Pra ilustrar, alguém pode entender que vai chover por causa do encontro da massa de ar frio com outra de ar quente; ou porque quando o vento vem no sentido contrário daquela montanha é sinal de chuva; ou então porque “Nosso Sinhô” ouviu as preces do povo em aflição. E não há nada nesse mundo que tire de qualquer um desses “intérpretes” o sentido de verdade que ela tem pra ele. Portanto, misturar uma coisa com a outra só é possível enquanto as diferentes afirmações são co-incidentes, como no exemplo. Se os entendimentos forem contrários, o argumento científico nunca convencerá o religioso e o religioso nunca convencerá o científico, por exemplo.
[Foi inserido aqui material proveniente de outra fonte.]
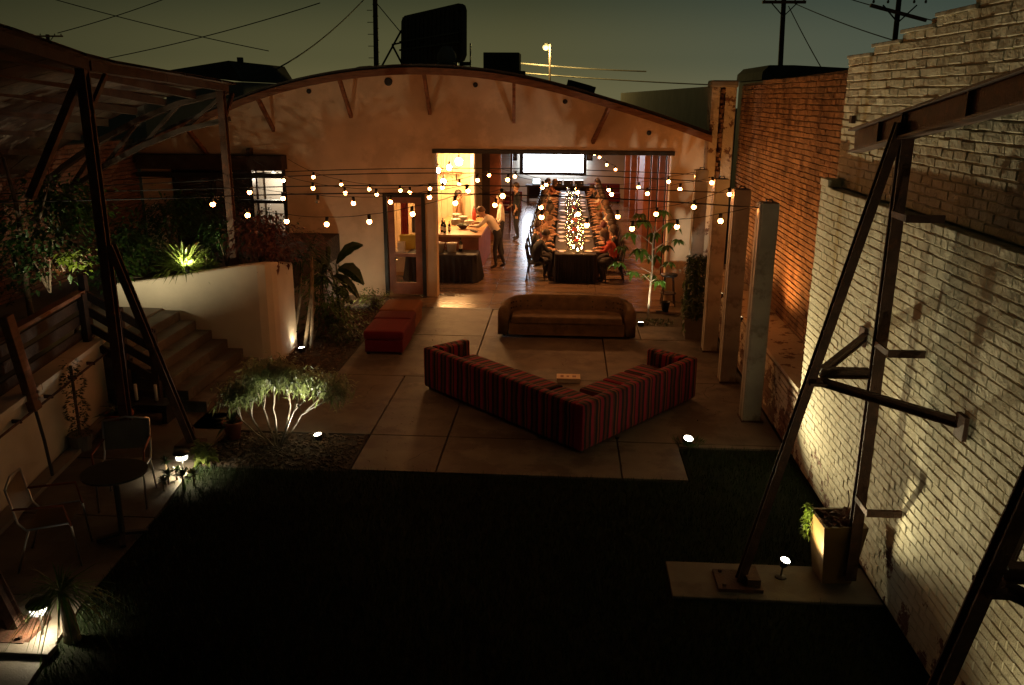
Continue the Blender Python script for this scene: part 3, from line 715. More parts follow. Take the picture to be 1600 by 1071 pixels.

O que me parece improdutivo é misturar essas coisas. Não dá para tomar o texto religioso sob o prisma filosófico-científico. A bíblia não é um livro lógico e não tem a pretensão de sê-lo. O primeiro teólogo cristão´, Tertuliano, deixou isso muitíssimo claro ao afirmar “credo quia absurdum” – ou seja – creio porque é absurdo, ou mais claramente, “Eu preciso crer exatamente porque não posso entender”. Parafraseando a liturgia católica, “eis o mistério da fé”: Ou se aceita a bíblia com seu caráter dogmático ou ela nunca fará sentido. Toda tentativa de enfiar a bíblia dentro de uma lógica aristotélica cartesiana nada mais é do que falsificação – forçar peças quadradas em encaixes redondos.

A bíblia tem por objetivo evidente “satisfazer” exatamente as demandas não supridas pela razão: um começo incriado de tudo; uma justificativa transcendental tanto para a vida quanto para os valores morais.

E este objetivo os judeus e cristãos procuram alcançar do mesmo modo com que sempre fez o ser humano desde “priscas eras”. A bíblia é a construção mítica de um determinado povo pra ilustrar e dar sentido às suas experiências. Não é, em absolutamente nada, diferente da mitologia dos gregos, dos egípcios, dos saxões, das tribos africanas ou de qualquer outra. Só teve mais elementos para elaboração e, por isso mesmo, mais “ingredientes” que estas outras. Por isso tanta carnificina entre outros tantos absurdos: A bíblia não é a transcrição dos planos de um ser superior, apenas o relato mítico da vida “Humana demasiadamente humana”.

Prova disso é fácil de se levantar. Quem tiver a curiosidade de pesquisar a história dos judeus, verá que “Deus” muda de personalidade de acordo com o momento histórico vivido por aquelas pessoas: um deus interventor, juiz direto nos tempos de Moisés, Davi ou Salomão; um deus distante e misterioso nos tempos de escravidão no Egito e, principalmente, na Babilônia. É evidente que o mito do Gênesis é perfeito, se visto “contrario senso”: os homens (e os judeus não são diferentes) criam deuses à sua imagem e semelhança.

Quanto a Nietzsche, acho que não falo bobagem ao sugerir que o ponto que ele questionou foi a moralidade judaico cristã; o modo com que o credo foi construído de modo a imbuir em todo homem uma “má consciência”, um sentimento de culpa e de necessidade de punição por sua própria natureza humana. A estrutura interna teológica do judaísmo ou cristianismo não eram alvos de sua crítica, a não ser com o fim certo e específico de demonstrar o quanto a moral, a cultura judaico cristã é responsável pelo sofrimento, pela fraqueza e o aniquilamento do homem.

O além-do-homem será aquele que verá a si mesmo e a humanidade como ser natural, desamarrado do pecado original e da “moral escrava”.